## BEGIN

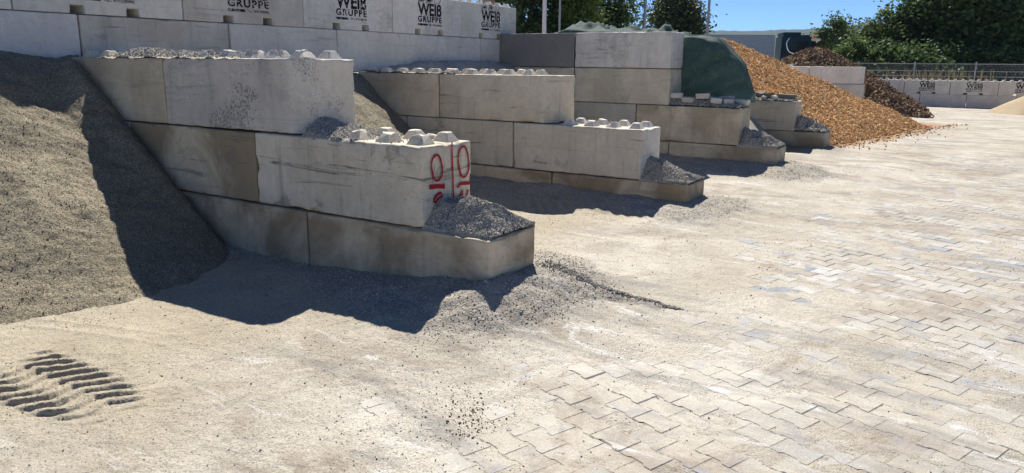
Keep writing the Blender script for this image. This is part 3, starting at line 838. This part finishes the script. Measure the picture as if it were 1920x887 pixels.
# the spur of coarse stones
t = RNG.random(1500) ** .8; X = 2.55 + t * 1.0 + RNG.normal(0, .03, 1500); Y = .62 + t * .11 + RNG.normal(0, .035, 1500) * (1.2 - t)
P = np.c_[X, Y, ground_z(X, Y) + .004]
tag(scatter('gravel', P, .012 * (.4 + .6 * RNG.random(1500)), GREY[:4], M_STONE), 'line of coarse dark gravel trailing from the nearest wall corner', 'gravel', None, 'stuff')
n = 60000
X = RNG.uniform(.2, 8, n); Y = -3 + 15 * RNG.random(n) ** 1.9
dens = sstep(-.05, .5, fbm(X, Y, .9, 4, 251)) + .10
k = RNG.random(n) < dens
P = np.c_[X, Y, np.maximum(ground_z(X, Y), und(X, Y) - .002)][k]
tag(scatter('grit', P, .0075 * (.3 + .7 * RNG.random(len(P)) ** 3), GREY + SANDC, M_STONE, sink=.1), 'scattered grit and small stones over the yard', 'grit', None, 'stuff')
n = 260
t = RNG.random(n); X = 3.20 + .22 * t + RNG.normal(0, .05 + .05 * t, n); Y = -1.28 - .30 * t + RNG.normal(0, .06, n)
tag(scatter('soil_crumbs', np.c_[X, Y, ground_z(X, Y)], .010 * (.2 + .8 * RNG.random(n) ** 3), [(.24, .16, .095), (.19, .125, .075), (.30, .24, .17)], M_STONE, sink=.05), 'small scatter of brown soil crumbs in the foreground', 'soil crumbs', None, 'stuff')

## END

Problem to solve
Reproduce the full material exactly, excluding the pictures.

Answer to the task
Keep writing the Blender script for this image. This is part 3, starting at line 838. This part finishes the script. Measure the picture as if it were 1920x887 pixels.
# the spur of coarse stones
t = RNG.random(1500) ** .8; X = 2.55 + t * 1.0 + RNG.normal(0, .03, 1500); Y = .62 + t * .11 + RNG.normal(0, .035, 1500) * (1.2 - t)
P = np.c_[X, Y, ground_z(X, Y) + .004]
tag(scatter('gravel', P, .012 * (.4 + .6 * RNG.random(1500)), GREY[:4], M_STONE), 'line of coarse dark gravel trailing from the nearest wall corner', 'gravel', None, 'stuff')
n = 60000
X = RNG.uniform(.2, 8, n); Y = -3 + 15 * RNG.random(n) ** 1.9
dens = sstep(-.05, .5, fbm(X, Y, .9, 4, 251)) + .10
k = RNG.random(n) < dens
P = np.c_[X, Y, np.maximum(ground_z(X, Y), und(X, Y) - .002)][k]
tag(scatter('grit', P, .0075 * (.3 + .7 * RNG.random(len(P)) ** 3), GREY + SANDC, M_STONE, sink=.1), 'scattered grit and small stones over the yard', 'grit', None, 'stuff')
n = 260
t = RNG.random(n); X = 3.20 + .22 * t + RNG.normal(0, .05 + .05 * t, n); Y = -1.28 - .30 * t + RNG.normal(0, .06, n)
tag(scatter('soil_crumbs', np.c_[X, Y, ground_z(X, Y)], .010 * (.2 + .8 * RNG.random(n) ** 3), [(.24, .16, .095), (.19, .125, .075), (.30, .24, .17)], M_STONE, sink=.05), 'small scatter of brown soil crumbs in the foreground', 'soil crumbs', None, 'stuff')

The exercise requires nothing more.